**Written task:**
Extract exactly the run of lines starting at the line that holds "Keep writing the" and ending at the line that holds "40)], .06, lawn2)", both included.

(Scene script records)

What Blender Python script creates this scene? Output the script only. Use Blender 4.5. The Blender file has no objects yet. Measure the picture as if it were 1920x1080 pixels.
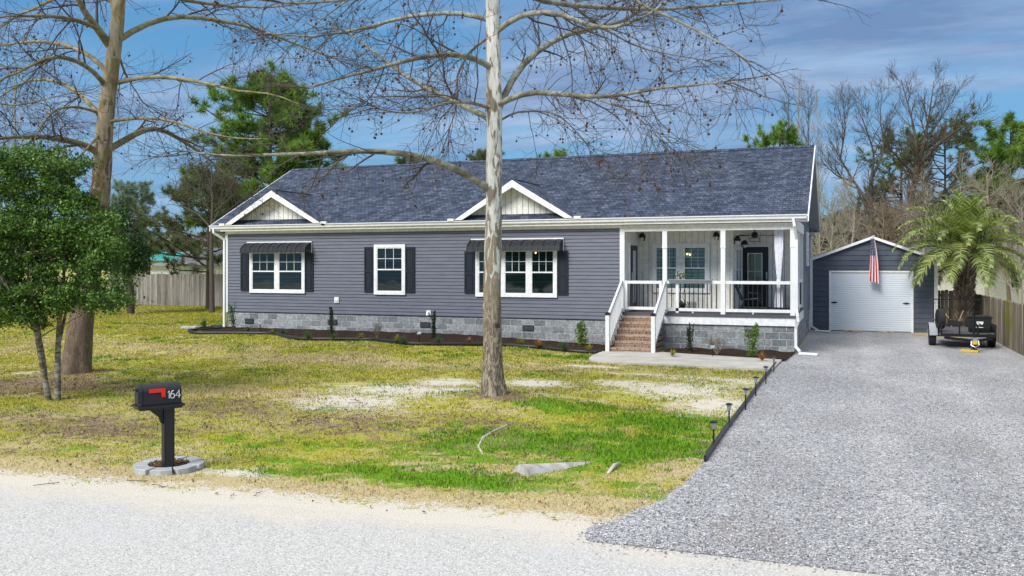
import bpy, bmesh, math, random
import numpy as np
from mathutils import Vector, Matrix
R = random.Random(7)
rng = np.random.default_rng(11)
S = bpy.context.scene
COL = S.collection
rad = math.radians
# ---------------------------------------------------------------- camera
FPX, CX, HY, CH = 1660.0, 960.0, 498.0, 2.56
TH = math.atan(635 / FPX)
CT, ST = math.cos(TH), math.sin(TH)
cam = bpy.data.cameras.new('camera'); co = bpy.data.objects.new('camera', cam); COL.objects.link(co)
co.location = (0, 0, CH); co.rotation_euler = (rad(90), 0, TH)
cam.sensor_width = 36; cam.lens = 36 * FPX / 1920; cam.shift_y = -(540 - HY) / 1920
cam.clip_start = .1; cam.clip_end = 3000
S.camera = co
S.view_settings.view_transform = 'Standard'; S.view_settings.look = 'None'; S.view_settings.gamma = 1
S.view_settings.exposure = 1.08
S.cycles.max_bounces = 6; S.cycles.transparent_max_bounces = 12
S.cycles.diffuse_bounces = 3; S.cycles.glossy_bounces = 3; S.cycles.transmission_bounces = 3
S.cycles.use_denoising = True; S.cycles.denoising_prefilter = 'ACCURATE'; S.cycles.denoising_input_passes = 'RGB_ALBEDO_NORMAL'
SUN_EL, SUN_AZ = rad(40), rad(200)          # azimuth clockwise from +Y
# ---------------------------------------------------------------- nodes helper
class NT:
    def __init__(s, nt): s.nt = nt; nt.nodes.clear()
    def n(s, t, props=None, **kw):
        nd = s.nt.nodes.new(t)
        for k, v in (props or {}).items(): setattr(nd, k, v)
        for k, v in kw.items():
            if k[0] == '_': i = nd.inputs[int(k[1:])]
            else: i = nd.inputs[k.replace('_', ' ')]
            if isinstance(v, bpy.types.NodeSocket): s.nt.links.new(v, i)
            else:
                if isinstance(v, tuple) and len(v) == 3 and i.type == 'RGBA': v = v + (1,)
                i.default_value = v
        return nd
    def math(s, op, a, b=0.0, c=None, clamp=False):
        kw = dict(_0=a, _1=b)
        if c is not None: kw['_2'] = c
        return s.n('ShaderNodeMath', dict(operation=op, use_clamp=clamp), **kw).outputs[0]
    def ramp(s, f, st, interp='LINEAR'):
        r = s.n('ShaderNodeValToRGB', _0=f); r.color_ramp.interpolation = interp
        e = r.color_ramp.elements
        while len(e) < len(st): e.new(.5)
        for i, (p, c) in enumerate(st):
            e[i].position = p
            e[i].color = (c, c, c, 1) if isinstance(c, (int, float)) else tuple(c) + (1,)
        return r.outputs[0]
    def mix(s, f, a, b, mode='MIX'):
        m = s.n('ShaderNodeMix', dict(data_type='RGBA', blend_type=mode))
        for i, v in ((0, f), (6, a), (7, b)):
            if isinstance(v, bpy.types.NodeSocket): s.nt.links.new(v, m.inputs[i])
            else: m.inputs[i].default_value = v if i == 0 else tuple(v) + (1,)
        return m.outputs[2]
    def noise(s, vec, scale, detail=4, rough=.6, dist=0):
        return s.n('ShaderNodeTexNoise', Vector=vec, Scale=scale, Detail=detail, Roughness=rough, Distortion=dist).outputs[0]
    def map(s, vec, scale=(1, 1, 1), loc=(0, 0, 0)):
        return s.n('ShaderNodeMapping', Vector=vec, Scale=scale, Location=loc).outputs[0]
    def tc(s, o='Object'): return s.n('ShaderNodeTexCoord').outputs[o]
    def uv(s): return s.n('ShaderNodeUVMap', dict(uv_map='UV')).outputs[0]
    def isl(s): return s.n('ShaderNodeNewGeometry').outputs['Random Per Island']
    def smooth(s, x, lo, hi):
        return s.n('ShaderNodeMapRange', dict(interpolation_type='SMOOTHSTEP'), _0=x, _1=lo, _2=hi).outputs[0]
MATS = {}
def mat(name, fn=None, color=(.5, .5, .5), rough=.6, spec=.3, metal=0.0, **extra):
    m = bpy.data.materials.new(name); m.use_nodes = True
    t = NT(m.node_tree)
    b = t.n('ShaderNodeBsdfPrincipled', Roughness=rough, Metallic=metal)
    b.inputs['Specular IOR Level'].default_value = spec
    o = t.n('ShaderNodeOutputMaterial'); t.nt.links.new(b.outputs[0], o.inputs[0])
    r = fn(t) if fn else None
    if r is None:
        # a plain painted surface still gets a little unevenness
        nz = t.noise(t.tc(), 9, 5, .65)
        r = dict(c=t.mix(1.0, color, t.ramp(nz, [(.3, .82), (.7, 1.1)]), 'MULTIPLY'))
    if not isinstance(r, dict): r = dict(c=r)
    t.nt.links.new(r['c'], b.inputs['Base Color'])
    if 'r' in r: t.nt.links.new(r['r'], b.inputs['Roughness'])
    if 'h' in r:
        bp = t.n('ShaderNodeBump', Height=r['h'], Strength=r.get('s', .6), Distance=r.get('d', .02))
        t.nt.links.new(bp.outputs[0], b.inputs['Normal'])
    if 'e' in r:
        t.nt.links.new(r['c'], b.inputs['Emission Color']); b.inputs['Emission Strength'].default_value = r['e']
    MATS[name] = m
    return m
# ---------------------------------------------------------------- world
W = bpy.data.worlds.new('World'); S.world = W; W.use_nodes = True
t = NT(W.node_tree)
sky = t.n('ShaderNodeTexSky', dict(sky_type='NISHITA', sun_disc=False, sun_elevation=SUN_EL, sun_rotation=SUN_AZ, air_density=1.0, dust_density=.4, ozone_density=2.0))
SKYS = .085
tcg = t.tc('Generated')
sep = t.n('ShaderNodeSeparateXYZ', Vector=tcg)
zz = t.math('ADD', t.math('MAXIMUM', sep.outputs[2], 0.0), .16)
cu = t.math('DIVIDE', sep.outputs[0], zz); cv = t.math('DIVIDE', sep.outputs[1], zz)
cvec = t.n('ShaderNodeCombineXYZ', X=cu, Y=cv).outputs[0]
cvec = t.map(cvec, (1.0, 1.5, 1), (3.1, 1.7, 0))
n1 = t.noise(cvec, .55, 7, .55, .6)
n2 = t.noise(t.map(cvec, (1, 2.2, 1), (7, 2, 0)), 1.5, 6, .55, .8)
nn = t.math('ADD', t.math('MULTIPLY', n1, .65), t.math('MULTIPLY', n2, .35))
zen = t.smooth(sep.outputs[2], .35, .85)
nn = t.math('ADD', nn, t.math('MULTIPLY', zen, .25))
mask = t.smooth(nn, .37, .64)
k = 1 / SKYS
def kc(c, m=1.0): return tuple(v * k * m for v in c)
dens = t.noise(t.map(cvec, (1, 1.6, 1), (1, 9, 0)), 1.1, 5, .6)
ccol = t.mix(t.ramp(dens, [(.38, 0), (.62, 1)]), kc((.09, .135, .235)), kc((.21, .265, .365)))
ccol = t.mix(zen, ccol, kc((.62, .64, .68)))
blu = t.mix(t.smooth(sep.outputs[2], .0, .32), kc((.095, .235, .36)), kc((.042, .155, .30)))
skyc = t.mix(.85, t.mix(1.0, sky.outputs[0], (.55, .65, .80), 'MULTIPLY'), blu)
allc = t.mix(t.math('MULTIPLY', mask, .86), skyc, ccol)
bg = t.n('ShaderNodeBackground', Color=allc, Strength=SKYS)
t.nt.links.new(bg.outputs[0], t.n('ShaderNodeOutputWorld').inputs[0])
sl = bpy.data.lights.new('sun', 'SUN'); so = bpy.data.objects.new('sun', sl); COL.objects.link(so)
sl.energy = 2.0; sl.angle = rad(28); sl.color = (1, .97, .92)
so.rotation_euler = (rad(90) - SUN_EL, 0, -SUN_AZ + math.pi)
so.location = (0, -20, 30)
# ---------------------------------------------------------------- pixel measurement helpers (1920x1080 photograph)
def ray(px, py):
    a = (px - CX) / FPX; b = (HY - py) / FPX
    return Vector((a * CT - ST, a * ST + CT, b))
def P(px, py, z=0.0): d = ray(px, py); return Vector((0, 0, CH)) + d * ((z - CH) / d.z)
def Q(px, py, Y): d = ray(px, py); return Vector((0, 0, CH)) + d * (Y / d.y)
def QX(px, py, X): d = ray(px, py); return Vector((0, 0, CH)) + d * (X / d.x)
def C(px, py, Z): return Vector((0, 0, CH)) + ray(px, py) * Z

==

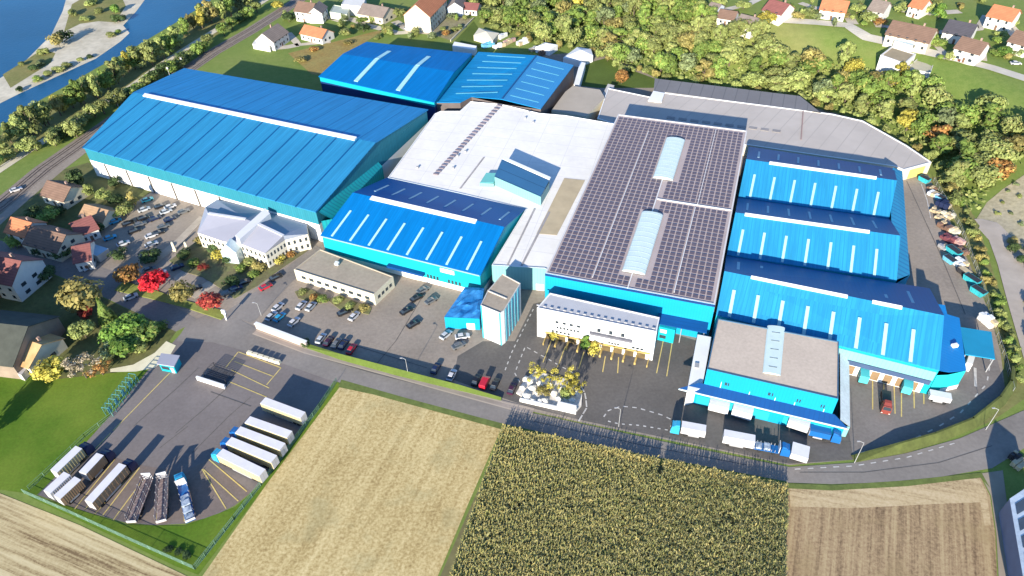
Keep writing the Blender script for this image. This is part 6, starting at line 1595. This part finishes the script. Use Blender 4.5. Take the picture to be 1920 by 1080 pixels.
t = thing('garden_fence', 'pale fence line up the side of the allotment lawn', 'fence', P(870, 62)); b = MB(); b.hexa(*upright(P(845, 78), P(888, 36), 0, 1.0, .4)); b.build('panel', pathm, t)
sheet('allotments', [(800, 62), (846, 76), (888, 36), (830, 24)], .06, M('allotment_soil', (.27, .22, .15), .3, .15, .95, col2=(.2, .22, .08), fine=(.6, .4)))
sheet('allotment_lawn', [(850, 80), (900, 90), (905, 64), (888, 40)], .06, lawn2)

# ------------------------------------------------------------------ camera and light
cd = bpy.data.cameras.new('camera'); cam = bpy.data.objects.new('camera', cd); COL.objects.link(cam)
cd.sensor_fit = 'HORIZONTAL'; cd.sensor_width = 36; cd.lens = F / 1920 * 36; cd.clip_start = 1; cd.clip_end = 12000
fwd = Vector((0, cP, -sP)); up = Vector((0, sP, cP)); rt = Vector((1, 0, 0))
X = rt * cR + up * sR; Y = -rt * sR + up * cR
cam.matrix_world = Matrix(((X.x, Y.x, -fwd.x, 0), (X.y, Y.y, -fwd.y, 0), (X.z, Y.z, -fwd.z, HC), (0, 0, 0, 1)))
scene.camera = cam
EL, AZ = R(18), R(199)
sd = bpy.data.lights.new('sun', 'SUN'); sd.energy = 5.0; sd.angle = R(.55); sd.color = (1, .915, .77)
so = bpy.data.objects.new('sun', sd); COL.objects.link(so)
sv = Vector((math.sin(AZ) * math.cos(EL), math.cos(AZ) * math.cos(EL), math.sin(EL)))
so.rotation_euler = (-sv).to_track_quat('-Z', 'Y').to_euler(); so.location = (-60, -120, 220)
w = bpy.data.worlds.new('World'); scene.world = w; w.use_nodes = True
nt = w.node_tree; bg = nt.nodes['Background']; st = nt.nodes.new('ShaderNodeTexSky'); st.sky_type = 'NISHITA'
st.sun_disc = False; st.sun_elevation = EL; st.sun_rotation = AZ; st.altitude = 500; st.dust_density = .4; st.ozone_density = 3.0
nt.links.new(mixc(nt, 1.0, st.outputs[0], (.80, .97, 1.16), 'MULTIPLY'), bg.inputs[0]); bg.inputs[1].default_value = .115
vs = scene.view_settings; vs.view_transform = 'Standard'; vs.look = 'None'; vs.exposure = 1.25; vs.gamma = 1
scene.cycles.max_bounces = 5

**The solution:**
Keep writing the Blender script for this image. This is part 6, starting at line 1595. This part finishes the script. Use Blender 4.5. Take the picture to be 1920 by 1080 pixels.
t = thing('garden_fence', 'pale fence line up the side of the allotment lawn', 'fence', P(870, 62)); b = MB(); b.hexa(*upright(P(845, 78), P(888, 36), 0, 1.0, .4)); b.build('panel', pathm, t)
sheet('allotments', [(800, 62), (846, 76), (888, 36), (830, 24)], .06, M('allotment_soil', (.27, .22, .15), .3, .15, .95, col2=(.2, .22, .08), fine=(.6, .4)))
sheet('allotment_lawn', [(850, 80), (900, 90), (905, 64), (888, 40)], .06, lawn2)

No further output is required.